[What to do]: In the records below, find the line that contains "Write part 2" and the line that contains "dup(lamp, (*LAMPS[2], H), label='round". Set down exactly those lines and every line between them, and nothing more.

------ Data for processing ------

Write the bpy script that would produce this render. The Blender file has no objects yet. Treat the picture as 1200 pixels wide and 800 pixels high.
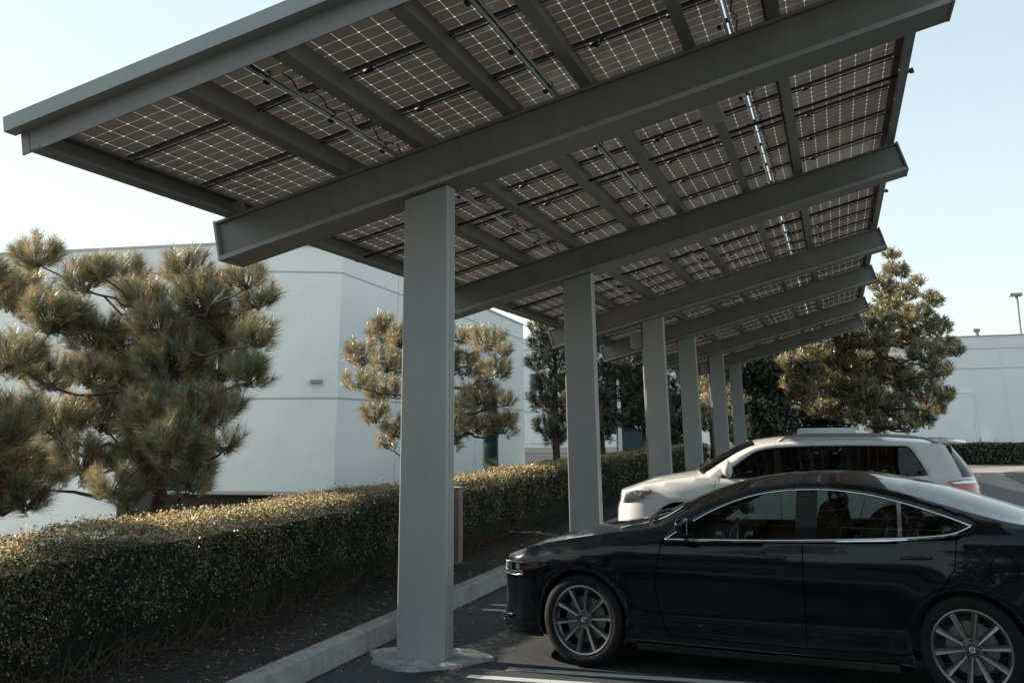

------
------ Data for processing ------

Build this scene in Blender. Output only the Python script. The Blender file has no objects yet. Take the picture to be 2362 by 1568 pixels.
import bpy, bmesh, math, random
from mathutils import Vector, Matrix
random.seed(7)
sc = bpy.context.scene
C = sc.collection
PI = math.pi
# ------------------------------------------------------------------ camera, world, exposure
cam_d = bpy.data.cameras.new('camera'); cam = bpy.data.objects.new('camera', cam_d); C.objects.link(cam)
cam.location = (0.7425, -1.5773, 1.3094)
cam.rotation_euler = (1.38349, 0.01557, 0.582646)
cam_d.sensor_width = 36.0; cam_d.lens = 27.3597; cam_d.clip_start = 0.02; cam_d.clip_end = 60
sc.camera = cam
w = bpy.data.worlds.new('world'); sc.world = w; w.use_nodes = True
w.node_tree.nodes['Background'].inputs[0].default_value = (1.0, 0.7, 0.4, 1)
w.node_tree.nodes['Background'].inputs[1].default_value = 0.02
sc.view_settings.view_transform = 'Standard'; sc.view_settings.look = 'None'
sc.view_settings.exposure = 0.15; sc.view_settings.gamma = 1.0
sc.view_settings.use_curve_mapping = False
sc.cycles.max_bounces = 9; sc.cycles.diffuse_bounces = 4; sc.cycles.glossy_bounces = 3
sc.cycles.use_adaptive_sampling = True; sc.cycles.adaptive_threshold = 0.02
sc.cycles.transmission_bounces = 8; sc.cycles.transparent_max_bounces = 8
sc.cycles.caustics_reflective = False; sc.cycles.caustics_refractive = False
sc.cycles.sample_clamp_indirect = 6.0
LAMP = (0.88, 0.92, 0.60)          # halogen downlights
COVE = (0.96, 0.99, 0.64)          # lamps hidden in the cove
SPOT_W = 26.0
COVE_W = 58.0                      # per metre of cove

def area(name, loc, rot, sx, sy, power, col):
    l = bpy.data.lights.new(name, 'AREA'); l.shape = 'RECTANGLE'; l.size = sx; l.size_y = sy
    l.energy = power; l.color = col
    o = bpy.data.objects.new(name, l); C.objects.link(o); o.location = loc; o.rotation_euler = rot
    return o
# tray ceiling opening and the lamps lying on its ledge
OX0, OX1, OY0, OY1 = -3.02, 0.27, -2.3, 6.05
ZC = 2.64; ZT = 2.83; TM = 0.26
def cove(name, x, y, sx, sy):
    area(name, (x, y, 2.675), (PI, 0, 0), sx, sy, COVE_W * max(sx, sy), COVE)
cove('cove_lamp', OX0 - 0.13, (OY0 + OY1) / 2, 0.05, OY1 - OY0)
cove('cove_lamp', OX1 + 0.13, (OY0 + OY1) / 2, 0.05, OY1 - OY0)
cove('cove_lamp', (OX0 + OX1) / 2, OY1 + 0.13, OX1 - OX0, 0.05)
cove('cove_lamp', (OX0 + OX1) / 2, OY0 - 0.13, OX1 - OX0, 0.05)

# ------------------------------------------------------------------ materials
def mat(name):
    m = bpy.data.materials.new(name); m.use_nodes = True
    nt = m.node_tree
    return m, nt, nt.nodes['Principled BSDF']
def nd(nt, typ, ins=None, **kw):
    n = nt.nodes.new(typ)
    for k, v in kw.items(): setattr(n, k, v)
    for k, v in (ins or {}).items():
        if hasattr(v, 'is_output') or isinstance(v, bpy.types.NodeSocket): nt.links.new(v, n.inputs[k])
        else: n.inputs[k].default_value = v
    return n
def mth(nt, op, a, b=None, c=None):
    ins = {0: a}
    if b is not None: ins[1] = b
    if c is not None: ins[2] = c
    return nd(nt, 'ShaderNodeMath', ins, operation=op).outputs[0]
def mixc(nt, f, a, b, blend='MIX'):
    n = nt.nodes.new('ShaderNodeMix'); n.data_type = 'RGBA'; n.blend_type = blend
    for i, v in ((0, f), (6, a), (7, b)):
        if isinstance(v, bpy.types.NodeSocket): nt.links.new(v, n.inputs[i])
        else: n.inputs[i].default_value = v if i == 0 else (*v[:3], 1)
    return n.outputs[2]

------
------ Data for processing ------

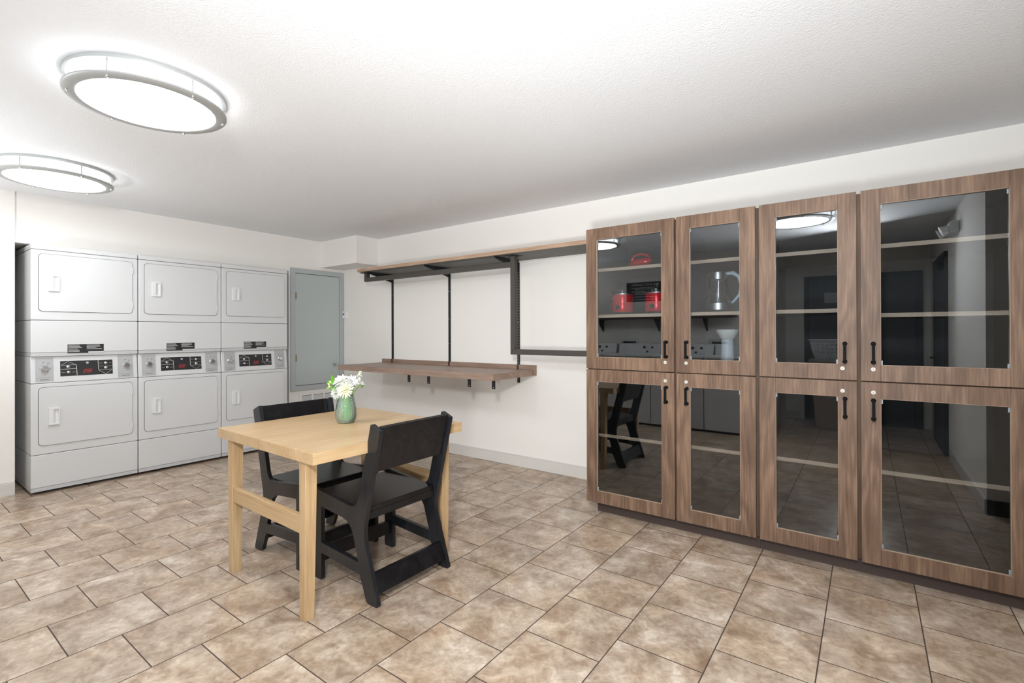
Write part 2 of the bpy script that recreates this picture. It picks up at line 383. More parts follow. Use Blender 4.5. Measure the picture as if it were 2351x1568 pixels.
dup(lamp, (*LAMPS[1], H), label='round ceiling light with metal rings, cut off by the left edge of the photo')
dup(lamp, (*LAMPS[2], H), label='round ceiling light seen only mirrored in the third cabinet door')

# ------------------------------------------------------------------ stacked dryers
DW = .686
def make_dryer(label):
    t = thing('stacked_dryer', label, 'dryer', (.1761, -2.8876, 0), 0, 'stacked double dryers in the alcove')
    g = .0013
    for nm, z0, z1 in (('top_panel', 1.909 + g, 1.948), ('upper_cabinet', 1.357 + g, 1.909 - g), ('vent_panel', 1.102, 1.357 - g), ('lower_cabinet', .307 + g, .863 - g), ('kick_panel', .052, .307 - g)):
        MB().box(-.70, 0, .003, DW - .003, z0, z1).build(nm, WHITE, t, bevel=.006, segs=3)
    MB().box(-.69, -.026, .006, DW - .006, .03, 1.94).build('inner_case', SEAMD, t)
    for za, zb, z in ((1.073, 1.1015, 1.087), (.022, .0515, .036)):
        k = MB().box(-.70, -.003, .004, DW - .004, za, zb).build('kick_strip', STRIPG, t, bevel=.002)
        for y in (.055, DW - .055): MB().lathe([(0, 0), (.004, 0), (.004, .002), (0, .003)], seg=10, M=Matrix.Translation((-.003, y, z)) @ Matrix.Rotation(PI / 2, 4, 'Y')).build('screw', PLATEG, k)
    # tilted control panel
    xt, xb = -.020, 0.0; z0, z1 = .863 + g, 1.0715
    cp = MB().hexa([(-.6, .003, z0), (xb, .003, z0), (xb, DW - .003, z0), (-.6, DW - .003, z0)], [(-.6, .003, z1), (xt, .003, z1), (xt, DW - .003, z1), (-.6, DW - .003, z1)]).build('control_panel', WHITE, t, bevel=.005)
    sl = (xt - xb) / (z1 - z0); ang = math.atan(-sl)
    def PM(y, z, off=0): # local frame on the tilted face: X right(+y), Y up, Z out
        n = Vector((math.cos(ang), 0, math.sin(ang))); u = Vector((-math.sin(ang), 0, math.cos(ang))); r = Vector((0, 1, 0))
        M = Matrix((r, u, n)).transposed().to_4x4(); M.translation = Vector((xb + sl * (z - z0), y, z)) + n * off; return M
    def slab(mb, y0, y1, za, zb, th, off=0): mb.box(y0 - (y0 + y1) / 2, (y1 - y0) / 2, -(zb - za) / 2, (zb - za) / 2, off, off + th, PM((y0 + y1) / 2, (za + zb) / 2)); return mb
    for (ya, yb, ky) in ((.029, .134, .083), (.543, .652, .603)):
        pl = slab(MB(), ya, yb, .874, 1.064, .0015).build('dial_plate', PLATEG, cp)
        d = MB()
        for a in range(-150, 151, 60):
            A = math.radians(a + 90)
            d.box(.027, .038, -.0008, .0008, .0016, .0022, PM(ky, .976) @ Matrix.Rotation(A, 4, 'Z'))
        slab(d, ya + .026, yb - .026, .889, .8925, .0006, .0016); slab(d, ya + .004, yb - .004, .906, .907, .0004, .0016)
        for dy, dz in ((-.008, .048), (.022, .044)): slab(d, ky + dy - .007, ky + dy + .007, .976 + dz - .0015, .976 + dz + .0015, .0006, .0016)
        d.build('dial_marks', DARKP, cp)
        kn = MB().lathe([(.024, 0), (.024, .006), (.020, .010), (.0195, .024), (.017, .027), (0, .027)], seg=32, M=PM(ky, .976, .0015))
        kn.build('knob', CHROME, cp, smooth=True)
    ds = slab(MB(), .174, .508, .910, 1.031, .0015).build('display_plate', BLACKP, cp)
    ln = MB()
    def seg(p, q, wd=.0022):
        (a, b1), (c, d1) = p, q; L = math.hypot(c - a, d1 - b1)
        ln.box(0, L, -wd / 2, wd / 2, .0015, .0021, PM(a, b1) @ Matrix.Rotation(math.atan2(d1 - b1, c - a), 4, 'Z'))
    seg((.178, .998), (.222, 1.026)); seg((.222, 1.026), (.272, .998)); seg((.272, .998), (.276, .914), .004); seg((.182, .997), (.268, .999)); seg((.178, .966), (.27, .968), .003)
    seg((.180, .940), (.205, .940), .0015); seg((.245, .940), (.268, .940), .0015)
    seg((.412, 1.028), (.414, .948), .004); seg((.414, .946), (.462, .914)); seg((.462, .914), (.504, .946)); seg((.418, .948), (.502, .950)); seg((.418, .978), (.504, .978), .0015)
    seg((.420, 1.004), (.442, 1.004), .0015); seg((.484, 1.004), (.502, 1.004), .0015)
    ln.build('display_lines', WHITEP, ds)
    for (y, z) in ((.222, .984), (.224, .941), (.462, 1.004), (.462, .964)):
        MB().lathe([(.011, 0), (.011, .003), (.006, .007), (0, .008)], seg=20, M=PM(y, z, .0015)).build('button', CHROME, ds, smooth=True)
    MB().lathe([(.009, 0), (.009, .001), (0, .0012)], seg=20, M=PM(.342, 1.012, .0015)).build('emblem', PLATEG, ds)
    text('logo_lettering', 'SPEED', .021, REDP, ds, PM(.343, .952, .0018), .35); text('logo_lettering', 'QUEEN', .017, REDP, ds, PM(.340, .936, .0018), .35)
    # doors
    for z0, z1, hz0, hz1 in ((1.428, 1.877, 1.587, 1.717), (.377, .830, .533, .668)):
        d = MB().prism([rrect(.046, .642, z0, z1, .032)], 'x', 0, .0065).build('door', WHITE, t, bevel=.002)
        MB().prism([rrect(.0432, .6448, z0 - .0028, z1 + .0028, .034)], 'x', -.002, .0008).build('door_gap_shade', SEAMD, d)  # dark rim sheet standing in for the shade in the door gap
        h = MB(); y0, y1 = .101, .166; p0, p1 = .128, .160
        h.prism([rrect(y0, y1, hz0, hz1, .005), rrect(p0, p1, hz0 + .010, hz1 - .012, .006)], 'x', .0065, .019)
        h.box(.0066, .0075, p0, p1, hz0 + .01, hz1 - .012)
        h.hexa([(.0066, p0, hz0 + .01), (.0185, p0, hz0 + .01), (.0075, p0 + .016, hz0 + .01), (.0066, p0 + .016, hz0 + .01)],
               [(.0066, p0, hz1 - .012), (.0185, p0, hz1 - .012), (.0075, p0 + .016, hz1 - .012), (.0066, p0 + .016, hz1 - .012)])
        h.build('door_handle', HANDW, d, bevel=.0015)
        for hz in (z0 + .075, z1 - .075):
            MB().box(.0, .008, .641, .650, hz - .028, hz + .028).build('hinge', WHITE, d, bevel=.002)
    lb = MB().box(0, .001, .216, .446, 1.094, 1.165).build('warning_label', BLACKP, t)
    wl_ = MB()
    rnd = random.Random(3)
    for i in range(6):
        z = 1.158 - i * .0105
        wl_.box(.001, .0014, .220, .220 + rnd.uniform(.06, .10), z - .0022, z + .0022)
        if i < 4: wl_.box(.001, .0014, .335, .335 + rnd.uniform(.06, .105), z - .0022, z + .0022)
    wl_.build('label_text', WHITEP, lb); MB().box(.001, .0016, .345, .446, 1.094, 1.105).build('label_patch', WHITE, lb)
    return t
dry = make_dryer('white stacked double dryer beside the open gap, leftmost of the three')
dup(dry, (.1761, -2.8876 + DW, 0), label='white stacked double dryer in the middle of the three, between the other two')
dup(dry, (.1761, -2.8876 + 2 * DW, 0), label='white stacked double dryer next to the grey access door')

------

[Final result]:
Write part 2 of the bpy script that recreates this picture. It picks up at line 383. More parts follow. Use Blender 4.5. Measure the picture as if it were 2351x1568 pixels.
dup(lamp, (*LAMPS[1], H), label='round ceiling light with metal rings, cut off by the left edge of the photo')
dup(lamp, (*LAMPS[2], H), label='round ceiling light seen only mirrored in the third cabinet door')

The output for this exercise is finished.